Jusqu’à présent, Barack Obama et son Administration ont toujours défendu Israël à l’ONU et dans les autres organisations internationales. Au Conseil de Sécurité de l’ONU, l’Administration Obama a toujours opposé son veto pour empêcher qu’Israël ne soit condamné, particulièrement dans le sulfureux Dossier de la “colonisation” en Judée et Samarie et à Jérusalem-Est, reconnaît Dan Illouz

“Mais, on ne peut pas écarter le scénario noir d’un Barack Obama refusant que les États-Unis aient recours à leur droit de veto pour empêcher un lynchage d’Israël sur l’arène diplomatique internationale. Ce serait la revanche qu’attendait ce Président qui pendant ses deux mandats consécutifs a eu maille à partir avec Benyamin Netanyahou. Donc, du côté d’Israël, la prudence doit être de mise pour éviter toute nouvelle altercation avec l’Administration Obama d’ici le 20 janvier.”

Comme il l’explique exhaustivement dans son livre, Dan Illouz est convaincu que la “solution à deux États” est “morte et définitivement enterrée”.
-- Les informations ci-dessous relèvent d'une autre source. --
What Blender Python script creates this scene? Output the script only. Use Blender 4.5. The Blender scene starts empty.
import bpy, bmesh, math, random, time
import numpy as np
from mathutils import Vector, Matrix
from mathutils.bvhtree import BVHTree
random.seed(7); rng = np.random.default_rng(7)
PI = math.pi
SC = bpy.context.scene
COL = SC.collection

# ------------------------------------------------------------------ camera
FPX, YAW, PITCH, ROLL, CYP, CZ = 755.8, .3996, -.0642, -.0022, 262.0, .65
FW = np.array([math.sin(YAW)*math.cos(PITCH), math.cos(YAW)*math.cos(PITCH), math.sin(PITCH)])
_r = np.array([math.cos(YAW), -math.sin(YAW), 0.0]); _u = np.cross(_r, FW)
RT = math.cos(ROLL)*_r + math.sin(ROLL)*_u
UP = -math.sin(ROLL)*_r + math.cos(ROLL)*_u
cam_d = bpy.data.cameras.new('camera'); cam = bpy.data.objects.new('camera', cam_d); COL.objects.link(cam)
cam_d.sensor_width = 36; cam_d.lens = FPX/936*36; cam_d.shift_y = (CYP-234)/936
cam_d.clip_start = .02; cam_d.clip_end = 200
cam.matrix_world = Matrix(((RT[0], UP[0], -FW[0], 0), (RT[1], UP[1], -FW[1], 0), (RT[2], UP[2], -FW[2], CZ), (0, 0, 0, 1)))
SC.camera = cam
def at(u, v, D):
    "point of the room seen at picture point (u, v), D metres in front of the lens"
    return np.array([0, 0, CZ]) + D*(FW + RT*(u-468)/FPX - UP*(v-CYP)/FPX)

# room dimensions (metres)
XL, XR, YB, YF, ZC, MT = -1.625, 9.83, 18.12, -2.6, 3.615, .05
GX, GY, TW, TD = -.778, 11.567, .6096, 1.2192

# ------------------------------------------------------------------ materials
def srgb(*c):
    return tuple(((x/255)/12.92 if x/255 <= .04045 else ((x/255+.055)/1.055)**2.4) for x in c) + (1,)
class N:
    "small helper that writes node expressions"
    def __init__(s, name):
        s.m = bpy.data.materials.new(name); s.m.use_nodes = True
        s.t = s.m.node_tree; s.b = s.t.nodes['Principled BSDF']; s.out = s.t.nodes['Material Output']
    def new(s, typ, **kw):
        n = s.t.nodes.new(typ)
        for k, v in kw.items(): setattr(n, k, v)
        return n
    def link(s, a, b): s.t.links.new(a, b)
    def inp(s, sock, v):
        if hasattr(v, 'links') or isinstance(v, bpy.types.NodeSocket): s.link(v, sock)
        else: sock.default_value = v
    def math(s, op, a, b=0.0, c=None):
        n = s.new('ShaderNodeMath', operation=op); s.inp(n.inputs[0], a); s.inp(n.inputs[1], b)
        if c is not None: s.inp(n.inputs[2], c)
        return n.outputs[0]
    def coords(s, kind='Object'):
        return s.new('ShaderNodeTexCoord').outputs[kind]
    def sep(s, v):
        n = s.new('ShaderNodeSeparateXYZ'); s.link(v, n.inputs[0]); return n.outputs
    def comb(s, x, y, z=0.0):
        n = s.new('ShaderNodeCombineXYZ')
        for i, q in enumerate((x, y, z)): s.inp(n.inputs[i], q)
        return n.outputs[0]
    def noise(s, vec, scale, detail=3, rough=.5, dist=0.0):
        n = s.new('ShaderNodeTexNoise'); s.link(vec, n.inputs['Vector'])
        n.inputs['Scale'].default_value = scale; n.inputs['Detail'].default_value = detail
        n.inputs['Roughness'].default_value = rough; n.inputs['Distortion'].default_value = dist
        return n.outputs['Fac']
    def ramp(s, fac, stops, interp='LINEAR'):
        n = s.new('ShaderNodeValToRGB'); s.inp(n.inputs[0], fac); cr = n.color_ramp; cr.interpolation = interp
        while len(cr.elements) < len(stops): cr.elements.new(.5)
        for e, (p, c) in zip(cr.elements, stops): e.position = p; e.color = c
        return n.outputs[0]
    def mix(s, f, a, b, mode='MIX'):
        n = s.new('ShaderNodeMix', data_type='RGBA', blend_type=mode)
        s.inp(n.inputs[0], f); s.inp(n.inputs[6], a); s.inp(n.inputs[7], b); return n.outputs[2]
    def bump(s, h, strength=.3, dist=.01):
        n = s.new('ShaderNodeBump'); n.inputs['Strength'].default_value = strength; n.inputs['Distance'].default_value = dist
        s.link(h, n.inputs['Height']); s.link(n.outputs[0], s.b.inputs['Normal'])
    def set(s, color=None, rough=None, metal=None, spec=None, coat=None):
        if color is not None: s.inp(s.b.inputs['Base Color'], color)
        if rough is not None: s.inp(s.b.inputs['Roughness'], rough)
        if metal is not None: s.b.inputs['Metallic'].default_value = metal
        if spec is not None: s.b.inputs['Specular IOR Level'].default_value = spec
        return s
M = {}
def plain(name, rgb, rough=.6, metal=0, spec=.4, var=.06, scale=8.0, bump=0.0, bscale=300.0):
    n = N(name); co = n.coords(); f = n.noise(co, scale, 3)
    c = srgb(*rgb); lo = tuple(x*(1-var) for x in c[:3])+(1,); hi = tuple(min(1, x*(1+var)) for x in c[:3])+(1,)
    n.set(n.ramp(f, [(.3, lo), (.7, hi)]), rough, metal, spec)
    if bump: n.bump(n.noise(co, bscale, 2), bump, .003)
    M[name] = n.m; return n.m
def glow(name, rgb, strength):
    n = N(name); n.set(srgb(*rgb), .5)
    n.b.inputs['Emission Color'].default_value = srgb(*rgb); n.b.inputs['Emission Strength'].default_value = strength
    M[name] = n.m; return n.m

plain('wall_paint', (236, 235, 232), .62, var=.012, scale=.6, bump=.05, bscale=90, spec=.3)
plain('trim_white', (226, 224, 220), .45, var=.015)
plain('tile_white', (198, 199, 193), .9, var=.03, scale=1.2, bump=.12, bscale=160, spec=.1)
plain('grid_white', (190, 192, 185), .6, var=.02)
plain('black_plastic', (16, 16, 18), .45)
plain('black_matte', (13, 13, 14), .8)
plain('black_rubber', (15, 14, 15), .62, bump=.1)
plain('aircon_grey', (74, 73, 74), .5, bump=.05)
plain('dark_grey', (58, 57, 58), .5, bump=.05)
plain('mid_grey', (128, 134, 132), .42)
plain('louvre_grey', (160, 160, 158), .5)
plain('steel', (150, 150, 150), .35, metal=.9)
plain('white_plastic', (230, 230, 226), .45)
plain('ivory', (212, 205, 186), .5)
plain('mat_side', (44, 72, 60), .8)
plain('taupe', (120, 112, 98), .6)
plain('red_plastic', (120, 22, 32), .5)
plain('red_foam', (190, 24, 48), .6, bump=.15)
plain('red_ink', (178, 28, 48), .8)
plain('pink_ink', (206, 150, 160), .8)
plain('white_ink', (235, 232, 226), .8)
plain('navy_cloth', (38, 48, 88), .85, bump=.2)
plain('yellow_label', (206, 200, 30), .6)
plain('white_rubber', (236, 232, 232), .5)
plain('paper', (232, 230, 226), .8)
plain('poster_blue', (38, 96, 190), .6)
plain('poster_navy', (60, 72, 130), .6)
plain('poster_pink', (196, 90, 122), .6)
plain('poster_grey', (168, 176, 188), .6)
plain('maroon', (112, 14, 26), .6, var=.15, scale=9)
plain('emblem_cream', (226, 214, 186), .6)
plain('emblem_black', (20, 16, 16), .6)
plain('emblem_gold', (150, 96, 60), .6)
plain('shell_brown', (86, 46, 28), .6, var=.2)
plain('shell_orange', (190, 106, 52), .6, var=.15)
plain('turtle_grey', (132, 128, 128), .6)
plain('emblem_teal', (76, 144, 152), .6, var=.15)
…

“Le processus de négociation avec les Palestiniens n’est pas à la veille d’être relancé. Mahmoud Abbas a perdu toute sa crédibilité aux yeux des Palestiniens, et des Israéliens aussi. Désormais, à Gaza et dans les autres territoires palestiniens, c’est le Hamas qui mène et domine le jeu. L’heure est au réalisme et au pragmatisme. Il n’y aura jamais deux États indépendants, l’un israélien, l’autre palestinien, cohabitant pacifiquement côte à côte. Pour moi, la seule option réaliste et viable est le maintien du statu quo actuel. Cette option n’est pas aussi mauvaise, comme beaucoup de gens le pensent. Les Palestiniens bénéficient d’une certaine autonomie, ont leur propre parlement, leur propre police… La solution politique parfaite n’existe pas. Le statu quo est la seule solution, tout du moins à court terme. L’annexion par Israël des territoires de Judée et Samarie n’est pas non plus une option plausible. Celle-ci pourra être envisagée seulement si un jour les tendances démographiques sont favorables à Israël. On est loin d’être là!”